» **Requirements**
Quote the material below exactly as written, from the first line to the line that holds "COL=sc.collection", endpoints included.

» **Supplied material**
____
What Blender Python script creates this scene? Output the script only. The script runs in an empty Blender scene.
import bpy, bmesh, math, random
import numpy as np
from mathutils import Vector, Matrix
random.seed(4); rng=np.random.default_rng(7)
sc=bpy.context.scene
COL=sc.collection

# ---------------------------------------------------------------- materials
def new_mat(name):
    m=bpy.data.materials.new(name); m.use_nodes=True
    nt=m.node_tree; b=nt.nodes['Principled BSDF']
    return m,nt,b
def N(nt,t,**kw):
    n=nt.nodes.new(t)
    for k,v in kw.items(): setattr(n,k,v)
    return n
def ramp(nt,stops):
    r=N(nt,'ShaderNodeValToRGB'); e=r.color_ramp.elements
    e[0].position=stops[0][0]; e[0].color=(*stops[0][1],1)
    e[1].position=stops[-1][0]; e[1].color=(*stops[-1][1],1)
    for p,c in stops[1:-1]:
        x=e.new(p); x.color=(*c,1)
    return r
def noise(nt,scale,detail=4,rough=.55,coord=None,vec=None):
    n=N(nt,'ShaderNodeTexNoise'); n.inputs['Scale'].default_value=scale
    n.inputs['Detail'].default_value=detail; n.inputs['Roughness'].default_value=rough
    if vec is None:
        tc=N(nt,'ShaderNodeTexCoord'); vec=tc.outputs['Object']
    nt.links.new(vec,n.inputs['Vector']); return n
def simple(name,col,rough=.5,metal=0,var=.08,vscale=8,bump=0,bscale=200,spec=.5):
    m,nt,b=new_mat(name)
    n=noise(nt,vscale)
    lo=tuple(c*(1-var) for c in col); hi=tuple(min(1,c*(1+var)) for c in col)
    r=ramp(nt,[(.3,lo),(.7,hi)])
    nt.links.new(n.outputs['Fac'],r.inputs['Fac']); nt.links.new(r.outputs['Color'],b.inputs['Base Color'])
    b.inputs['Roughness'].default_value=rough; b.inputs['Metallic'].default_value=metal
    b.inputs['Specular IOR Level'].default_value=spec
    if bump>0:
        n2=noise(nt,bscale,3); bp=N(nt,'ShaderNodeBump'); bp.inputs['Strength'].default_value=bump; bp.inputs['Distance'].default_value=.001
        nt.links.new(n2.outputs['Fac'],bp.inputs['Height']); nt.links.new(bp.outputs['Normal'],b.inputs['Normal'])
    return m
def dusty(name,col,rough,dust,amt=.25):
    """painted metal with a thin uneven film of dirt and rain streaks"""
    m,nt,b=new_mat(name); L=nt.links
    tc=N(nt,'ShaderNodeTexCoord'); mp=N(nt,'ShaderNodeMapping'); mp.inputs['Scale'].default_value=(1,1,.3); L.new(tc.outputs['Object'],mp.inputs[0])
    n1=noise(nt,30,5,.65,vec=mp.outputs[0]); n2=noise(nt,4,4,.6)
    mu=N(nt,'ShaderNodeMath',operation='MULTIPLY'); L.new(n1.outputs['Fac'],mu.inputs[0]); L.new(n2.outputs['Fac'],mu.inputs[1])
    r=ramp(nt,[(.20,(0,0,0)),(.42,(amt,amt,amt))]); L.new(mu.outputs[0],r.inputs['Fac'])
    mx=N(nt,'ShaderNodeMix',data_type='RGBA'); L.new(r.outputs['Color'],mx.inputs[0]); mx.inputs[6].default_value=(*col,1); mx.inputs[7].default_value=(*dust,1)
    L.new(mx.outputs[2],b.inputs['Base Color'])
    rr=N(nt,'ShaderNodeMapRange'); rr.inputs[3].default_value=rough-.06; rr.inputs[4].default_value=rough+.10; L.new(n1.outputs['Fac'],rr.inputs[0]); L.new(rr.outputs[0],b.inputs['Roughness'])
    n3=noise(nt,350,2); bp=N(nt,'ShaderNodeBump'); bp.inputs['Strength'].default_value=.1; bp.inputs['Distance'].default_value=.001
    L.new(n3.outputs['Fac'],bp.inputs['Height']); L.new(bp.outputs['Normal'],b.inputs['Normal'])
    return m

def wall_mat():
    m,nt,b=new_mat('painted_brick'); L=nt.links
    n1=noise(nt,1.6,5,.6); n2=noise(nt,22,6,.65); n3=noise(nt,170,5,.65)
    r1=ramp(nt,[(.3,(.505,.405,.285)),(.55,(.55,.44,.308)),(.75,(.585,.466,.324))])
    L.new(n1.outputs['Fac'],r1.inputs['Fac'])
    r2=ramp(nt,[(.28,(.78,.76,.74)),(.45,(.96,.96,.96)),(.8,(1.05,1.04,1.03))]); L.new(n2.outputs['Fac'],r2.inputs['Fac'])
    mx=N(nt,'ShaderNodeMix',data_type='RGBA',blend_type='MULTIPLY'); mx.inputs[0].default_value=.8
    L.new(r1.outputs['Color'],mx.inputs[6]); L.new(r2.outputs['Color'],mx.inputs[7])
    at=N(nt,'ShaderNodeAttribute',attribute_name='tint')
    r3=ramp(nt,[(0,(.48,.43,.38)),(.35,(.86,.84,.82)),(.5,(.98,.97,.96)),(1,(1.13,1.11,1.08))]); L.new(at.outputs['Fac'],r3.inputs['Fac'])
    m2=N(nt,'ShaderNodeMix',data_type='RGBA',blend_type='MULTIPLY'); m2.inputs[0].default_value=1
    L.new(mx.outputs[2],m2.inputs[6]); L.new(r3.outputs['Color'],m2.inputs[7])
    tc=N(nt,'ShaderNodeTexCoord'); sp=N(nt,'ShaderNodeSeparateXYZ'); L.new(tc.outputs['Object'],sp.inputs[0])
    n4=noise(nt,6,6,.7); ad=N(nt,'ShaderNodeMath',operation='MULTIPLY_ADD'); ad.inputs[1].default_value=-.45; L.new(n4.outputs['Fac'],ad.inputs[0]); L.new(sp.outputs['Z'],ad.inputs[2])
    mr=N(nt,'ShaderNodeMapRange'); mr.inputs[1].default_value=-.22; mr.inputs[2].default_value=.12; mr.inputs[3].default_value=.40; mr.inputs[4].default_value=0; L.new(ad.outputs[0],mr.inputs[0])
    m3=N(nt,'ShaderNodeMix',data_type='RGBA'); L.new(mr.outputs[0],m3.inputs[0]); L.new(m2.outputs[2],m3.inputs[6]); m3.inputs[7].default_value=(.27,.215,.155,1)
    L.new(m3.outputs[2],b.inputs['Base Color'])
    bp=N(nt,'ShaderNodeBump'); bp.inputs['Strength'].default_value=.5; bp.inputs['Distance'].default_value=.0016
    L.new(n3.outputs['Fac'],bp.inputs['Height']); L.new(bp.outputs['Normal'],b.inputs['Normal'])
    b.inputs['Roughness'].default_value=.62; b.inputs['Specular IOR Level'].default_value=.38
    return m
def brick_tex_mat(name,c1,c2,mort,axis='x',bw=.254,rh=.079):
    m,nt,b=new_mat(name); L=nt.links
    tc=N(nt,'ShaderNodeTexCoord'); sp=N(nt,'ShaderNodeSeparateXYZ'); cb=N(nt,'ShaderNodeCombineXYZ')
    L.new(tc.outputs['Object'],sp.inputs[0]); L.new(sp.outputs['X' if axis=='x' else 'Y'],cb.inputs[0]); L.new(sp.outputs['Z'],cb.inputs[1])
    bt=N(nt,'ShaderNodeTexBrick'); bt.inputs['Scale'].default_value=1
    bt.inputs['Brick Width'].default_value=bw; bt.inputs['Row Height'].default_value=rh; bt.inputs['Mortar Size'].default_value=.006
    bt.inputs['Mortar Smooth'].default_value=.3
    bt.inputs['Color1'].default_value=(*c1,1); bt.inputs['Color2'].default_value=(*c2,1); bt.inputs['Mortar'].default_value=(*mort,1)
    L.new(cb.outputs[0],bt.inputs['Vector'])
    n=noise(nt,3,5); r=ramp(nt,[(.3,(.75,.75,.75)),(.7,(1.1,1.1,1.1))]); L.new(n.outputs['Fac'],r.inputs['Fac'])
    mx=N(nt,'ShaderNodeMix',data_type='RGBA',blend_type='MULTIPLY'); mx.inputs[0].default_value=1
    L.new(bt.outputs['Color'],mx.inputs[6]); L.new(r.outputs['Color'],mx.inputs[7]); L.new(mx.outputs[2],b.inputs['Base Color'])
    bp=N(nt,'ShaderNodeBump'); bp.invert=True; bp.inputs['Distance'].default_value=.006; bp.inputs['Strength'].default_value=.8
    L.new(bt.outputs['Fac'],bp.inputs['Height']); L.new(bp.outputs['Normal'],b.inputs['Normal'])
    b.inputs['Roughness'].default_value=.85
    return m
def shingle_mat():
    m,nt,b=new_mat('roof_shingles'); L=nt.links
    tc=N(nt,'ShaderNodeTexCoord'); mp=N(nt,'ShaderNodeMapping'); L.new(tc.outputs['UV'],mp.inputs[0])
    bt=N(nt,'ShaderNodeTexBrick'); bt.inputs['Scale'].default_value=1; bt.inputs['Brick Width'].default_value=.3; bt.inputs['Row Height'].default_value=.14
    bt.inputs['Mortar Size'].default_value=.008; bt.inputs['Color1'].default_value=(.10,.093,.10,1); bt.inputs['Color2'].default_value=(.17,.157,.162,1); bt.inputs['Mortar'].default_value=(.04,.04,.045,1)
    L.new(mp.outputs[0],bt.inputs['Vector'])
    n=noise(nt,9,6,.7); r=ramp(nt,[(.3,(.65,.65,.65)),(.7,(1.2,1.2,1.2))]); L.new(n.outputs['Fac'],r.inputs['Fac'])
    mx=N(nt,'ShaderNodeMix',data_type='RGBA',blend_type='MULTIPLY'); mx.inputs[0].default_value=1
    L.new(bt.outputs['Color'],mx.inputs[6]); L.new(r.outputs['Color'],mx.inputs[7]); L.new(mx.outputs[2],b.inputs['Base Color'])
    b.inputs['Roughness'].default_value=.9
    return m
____
» **Exercise solution**
What Blender Python script creates this scene? Output the script only. The script runs in an empty Blender scene.
import bpy, bmesh, math, random
import numpy as np
from mathutils import Vector, Matrix
random.seed(4); rng=np.random.default_rng(7)
sc=bpy.context.scene
COL=sc.collection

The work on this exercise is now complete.